---------- MATERIAL

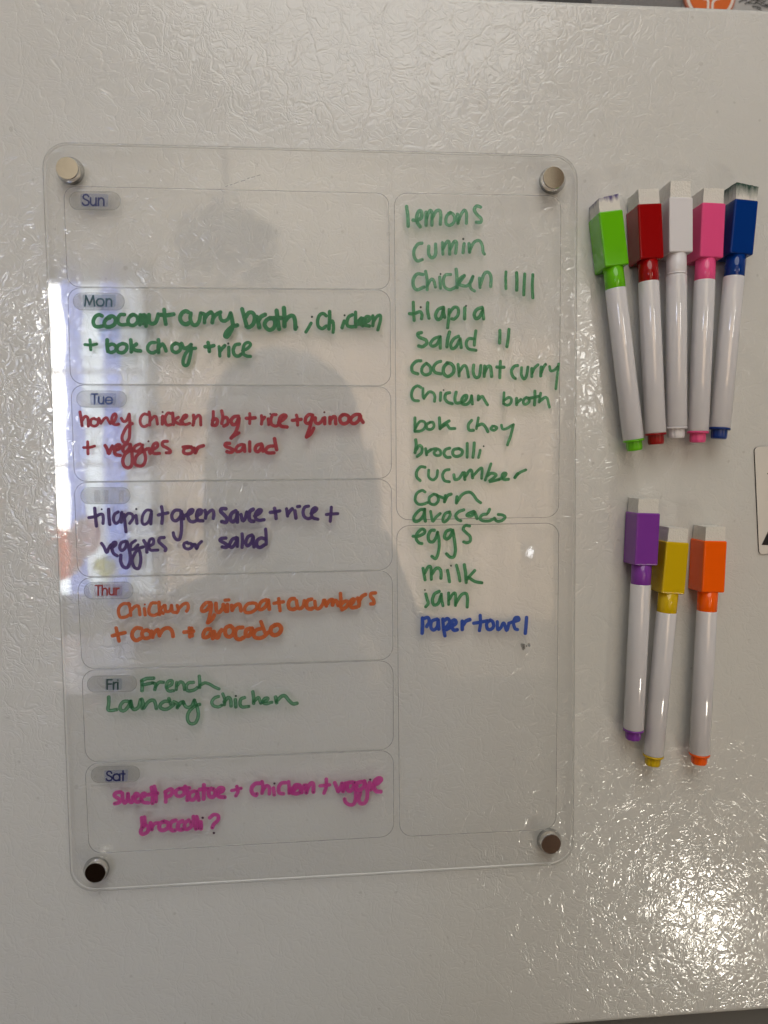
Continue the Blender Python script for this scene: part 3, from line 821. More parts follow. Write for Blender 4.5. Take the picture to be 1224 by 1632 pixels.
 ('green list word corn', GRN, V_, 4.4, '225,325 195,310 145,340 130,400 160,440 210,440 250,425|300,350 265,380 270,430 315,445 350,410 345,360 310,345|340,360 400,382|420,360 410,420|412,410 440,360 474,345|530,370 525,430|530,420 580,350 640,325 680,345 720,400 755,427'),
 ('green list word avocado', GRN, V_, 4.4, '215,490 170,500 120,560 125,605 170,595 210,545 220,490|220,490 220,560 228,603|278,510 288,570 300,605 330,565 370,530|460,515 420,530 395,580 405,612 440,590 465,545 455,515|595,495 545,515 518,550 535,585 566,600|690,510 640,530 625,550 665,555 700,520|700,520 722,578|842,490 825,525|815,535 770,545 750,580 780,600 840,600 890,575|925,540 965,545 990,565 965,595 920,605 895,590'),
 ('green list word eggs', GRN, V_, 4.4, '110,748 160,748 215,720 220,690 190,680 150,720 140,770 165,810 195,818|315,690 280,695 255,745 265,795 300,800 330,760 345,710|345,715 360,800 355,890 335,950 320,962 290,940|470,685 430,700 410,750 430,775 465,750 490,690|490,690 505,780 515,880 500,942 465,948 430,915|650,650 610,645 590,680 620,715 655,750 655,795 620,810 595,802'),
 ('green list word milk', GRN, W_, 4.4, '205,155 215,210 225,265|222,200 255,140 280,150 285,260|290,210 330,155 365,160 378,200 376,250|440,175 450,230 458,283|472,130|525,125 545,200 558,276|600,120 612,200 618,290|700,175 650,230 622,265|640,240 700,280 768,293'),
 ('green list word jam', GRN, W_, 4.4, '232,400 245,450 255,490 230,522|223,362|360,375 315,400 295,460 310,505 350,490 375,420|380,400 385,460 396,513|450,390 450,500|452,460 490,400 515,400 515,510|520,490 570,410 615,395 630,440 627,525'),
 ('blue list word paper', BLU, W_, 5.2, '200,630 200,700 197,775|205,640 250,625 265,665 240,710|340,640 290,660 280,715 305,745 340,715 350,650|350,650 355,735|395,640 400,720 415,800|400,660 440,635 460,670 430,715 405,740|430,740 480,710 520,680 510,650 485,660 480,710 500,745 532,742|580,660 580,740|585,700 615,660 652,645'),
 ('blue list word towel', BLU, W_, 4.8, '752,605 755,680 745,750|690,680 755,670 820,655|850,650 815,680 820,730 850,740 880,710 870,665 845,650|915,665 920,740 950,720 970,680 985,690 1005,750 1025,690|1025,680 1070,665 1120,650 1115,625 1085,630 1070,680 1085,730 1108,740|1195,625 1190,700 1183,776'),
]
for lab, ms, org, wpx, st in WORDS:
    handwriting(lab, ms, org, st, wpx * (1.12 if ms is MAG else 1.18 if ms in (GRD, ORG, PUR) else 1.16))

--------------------

*TO BE DONE*: All of the lines above should be printed exactly, minus the pictures.

*THE REPLY*:
Continue the Blender Python script for this scene: part 3, from line 821. More parts follow. Write for Blender 4.5. Take the picture to be 1224 by 1632 pixels.
 ('green list word corn', GRN, V_, 4.4, '225,325 195,310 145,340 130,400 160,440 210,440 250,425|300,350 265,380 270,430 315,445 350,410 345,360 310,345|340,360 400,382|420,360 410,420|412,410 440,360 474,345|530,370 525,430|530,420 580,350 640,325 680,345 720,400 755,427'),
 ('green list word avocado', GRN, V_, 4.4, '215,490 170,500 120,560 125,605 170,595 210,545 220,490|220,490 220,560 228,603|278,510 288,570 300,605 330,565 370,530|460,515 420,530 395,580 405,612 440,590 465,545 455,515|595,495 545,515 518,550 535,585 566,600|690,510 640,530 625,550 665,555 700,520|700,520 722,578|842,490 825,525|815,535 770,545 750,580 780,600 840,600 890,575|925,540 965,545 990,565 965,595 920,605 895,590'),
 ('green list word eggs', GRN, V_, 4.4, '110,748 160,748 215,720 220,690 190,680 150,720 140,770 165,810 195,818|315,690 280,695 255,745 265,795 300,800 330,760 345,710|345,715 360,800 355,890 335,950 320,962 290,940|470,685 430,700 410,750 430,775 465,750 490,690|490,690 505,780 515,880 500,942 465,948 430,915|650,650 610,645 590,680 620,715 655,750 655,795 620,810 595,802'),
 ('green list word milk', GRN, W_, 4.4, '205,155 215,210 225,265|222,200 255,140 280,150 285,260|290,210 330,155 365,160 378,200 376,250|440,175 450,230 458,283|472,130|525,125 545,200 558,276|600,120 612,200 618,290|700,175 650,230 622,265|640,240 700,280 768,293'),
 ('green list word jam', GRN, W_, 4.4, '232,400 245,450 255,490 230,522|223,362|360,375 315,400 295,460 310,505 350,490 375,420|380,400 385,460 396,513|450,390 450,500|452,460 490,400 515,400 515,510|520,490 570,410 615,395 630,440 627,525'),
 ('blue list word paper', BLU, W_, 5.2, '200,630 200,700 197,775|205,640 250,625 265,665 240,710|340,640 290,660 280,715 305,745 340,715 350,650|350,650 355,735|395,640 400,720 415,800|400,660 440,635 460,670 430,715 405,740|430,740 480,710 520,680 510,650 485,660 480,710 500,745 532,742|580,660 580,740|585,700 615,660 652,645'),
 ('blue list word towel', BLU, W_, 4.8, '752,605 755,680 745,750|690,680 755,670 820,655|850,650 815,680 820,730 850,740 880,710 870,665 845,650|915,665 920,740 950,720 970,680 985,690 1005,750 1025,690|1025,680 1070,665 1120,650 1115,625 1085,630 1070,680 1085,730 1108,740|1195,625 1190,700 1183,776'),
]
for lab, ms, org, wpx, st in WORDS:
    handwriting(lab, ms, org, st, wpx * (1.12 if ms is MAG else 1.18 if ms in (GRD, ORG, PUR) else 1.16))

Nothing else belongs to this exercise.